Partners Group adds sixth wind farm to Australian renewables portfolio

The firm has acquired the second stage of the Murra Warra wind farm project from RES and Macquarie Capital's GIG after buying the first stage of the project in 2018.

Partners Group has acquired a 100 percent stake in the Murra Warra II Wind Farm in the Australian state of Victoria for A$180 million ($128 million; €109 million).

The Swiss-headquartered firm has purchased the second stage of the wind farm from a consortium comprising Renewable Energy Systems and Macquarie Capital’s Green Investment Group. It had already acquired the first stage of the project from the same consortium in 2018.

The asset is set to commence construction this month and is expected to be complete by mid-2022. It will comprise 38 turbines with a total nameplate capacity of 208MW, generating enough energy to power 150,000 households.

The project has entered into a long-term power purchase agreement with Snowy Hydro, the Australian government-owned hydroelectricity generator and retailer, for 100 percent of its output. The length of the PPA has not been disclosed.

Murra Warra II is the sixth Australian wind farm asset that Partners Group has purchased. It first entered the sector with an investment in the development of the 240MW Ararat Wind Farm in 2015, which it co-owns with Canadian pension OPTrust.

Partners Group also launched the Grassroots Renewable Energy Platform in May 2018 in partnership with local developer CWP Renewables. It was seeded with the 270MW Sapphire Wind Farm, and the firm subsequently invested in the 244MW Bango Wind Farm and the 137MW Crudine Ridge Wind Farm through the platform.

The firm has committed to invest $700 million in that platform to construct more than 1.3GW of renewable energy generation capacity over the next four years.

The investments in Ararat and both stages of the Murra Warra project were made outside the Grassroots platform.

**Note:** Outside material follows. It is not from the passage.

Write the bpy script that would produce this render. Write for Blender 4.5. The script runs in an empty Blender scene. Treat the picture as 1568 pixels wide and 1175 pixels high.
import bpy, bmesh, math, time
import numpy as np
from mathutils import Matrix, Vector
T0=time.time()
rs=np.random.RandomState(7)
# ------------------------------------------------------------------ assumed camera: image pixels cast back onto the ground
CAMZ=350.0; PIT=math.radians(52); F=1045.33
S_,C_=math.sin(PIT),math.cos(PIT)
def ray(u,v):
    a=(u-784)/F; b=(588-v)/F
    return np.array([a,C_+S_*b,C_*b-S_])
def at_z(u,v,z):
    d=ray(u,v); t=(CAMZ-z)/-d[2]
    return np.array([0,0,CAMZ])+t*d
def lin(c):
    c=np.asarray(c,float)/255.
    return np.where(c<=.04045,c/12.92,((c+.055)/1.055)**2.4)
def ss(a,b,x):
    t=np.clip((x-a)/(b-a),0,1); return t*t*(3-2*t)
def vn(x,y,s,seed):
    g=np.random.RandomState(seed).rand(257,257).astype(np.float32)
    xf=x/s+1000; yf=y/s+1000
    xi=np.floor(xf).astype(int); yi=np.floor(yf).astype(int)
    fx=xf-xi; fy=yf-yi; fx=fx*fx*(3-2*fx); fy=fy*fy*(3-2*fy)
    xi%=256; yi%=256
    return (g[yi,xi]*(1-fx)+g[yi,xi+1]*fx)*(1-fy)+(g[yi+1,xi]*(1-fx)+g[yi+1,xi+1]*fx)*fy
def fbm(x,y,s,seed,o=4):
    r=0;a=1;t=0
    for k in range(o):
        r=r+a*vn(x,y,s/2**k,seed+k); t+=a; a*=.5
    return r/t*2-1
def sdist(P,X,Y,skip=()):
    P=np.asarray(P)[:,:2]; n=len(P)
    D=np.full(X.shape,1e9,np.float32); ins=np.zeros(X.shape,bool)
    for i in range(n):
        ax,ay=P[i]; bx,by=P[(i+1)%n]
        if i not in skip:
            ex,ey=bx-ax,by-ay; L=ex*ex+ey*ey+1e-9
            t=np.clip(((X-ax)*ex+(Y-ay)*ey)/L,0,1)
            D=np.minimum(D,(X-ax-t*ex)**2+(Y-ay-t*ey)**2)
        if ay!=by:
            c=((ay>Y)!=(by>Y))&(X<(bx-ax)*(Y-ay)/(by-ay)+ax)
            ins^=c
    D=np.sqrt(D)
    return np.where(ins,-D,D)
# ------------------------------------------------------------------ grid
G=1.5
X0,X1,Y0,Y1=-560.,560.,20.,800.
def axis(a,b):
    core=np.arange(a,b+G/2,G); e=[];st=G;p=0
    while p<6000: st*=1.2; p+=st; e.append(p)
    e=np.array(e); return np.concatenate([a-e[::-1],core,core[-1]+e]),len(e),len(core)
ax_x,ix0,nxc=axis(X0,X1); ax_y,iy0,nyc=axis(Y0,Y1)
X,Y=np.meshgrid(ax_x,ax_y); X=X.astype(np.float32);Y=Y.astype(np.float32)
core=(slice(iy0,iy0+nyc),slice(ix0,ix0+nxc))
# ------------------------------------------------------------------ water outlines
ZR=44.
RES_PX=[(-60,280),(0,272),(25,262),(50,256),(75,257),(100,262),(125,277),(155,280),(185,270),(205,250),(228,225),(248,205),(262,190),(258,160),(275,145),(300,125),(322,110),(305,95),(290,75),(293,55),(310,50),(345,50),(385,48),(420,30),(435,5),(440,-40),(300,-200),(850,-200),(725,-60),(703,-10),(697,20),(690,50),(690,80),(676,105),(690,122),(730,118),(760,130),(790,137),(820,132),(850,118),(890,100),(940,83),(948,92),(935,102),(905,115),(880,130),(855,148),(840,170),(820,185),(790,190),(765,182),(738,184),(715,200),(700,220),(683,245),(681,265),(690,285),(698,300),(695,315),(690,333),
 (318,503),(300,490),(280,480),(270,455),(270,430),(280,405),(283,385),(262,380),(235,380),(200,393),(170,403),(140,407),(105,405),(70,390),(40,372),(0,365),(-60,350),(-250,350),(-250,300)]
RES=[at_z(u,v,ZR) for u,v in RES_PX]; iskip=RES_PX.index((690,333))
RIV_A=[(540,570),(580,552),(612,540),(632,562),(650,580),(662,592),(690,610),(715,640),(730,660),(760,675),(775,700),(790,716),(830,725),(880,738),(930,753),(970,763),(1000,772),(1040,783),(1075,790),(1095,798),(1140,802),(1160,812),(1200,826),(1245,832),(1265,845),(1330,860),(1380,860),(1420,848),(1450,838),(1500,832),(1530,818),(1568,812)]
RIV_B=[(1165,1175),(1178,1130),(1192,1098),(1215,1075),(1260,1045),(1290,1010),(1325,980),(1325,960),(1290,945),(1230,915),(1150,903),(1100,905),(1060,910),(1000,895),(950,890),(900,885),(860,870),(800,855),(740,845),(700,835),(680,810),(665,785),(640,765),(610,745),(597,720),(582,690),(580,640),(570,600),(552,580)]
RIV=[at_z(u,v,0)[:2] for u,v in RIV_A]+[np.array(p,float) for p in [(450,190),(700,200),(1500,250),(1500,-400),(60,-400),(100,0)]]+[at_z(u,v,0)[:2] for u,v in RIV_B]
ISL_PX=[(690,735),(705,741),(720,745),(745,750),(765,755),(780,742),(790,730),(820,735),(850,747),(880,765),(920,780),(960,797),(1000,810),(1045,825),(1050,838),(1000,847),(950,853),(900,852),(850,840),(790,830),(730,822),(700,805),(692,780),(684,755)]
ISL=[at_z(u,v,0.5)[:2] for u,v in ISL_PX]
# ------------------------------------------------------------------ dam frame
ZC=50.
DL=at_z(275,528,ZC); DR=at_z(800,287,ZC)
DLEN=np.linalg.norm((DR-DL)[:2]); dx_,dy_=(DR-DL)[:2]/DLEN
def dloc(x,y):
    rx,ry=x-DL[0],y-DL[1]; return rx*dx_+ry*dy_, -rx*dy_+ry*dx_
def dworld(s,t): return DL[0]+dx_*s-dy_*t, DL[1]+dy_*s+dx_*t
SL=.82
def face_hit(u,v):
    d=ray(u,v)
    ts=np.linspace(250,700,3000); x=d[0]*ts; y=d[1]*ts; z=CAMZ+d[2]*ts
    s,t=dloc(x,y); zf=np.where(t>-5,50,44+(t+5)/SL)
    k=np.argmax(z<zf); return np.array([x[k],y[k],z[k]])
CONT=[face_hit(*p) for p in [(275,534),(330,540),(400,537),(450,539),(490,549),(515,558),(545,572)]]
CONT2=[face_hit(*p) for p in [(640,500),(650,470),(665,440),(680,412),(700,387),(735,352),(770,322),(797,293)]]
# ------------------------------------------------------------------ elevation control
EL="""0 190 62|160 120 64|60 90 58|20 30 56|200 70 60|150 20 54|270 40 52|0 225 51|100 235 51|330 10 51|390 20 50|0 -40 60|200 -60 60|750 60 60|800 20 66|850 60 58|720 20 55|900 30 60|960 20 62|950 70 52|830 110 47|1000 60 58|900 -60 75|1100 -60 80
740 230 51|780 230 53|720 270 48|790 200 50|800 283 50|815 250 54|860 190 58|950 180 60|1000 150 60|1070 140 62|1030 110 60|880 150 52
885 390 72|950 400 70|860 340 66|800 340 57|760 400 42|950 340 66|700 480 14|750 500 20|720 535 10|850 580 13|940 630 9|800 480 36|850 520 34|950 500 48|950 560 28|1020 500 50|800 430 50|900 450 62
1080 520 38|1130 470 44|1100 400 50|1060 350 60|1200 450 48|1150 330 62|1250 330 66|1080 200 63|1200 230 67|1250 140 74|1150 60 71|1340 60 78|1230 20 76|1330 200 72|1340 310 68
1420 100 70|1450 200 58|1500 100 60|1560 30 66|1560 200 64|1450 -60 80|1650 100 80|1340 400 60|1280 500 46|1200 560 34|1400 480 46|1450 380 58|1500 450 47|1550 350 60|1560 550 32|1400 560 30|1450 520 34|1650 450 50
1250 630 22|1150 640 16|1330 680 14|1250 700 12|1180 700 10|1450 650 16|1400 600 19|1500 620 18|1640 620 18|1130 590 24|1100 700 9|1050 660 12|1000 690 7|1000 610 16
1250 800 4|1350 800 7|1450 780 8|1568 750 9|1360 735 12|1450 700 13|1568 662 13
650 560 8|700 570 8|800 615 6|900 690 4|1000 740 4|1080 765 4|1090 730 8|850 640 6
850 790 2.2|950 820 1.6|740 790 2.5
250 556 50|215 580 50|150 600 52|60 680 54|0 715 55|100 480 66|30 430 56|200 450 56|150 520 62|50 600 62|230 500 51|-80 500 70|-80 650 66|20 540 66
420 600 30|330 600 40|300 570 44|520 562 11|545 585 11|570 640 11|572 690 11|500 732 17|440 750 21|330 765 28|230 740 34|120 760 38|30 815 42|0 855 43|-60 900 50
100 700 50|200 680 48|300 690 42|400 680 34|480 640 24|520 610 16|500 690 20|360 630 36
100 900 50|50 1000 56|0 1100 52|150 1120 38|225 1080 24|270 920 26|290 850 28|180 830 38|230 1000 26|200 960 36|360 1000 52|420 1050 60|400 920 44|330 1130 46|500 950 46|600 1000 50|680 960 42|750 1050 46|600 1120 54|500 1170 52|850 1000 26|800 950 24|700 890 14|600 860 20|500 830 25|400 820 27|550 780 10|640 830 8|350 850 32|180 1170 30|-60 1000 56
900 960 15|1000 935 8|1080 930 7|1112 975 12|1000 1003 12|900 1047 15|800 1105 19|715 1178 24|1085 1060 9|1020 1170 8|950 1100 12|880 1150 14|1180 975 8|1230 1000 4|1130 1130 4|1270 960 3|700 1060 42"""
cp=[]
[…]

A Partners Group spokeswoman declined to comment on the sources of equity funding for the latest Murra Warra II deal and why the investment had been made outside the Grassroots platform, other than to say: “As with all our investments, funding for the transaction was pulled from a number of different funds and mandates.”

In a statement on the sale, Macquarie Capital said that debt financing for the project was arranged from a banking consortium including ICBC, ING, Mizuho, MUFG, SMBC and Société Générale in accordance with the Asia Pacific Loan Market Association’s Green Loan Principles. It added that it believes this is the first time a project finance green loan has been used to fund the construction of a wind farm in Australia.

Renewable Energy Services will continue to provide construction and operational asset management services under a long-term agreement, Macquarie Capital said.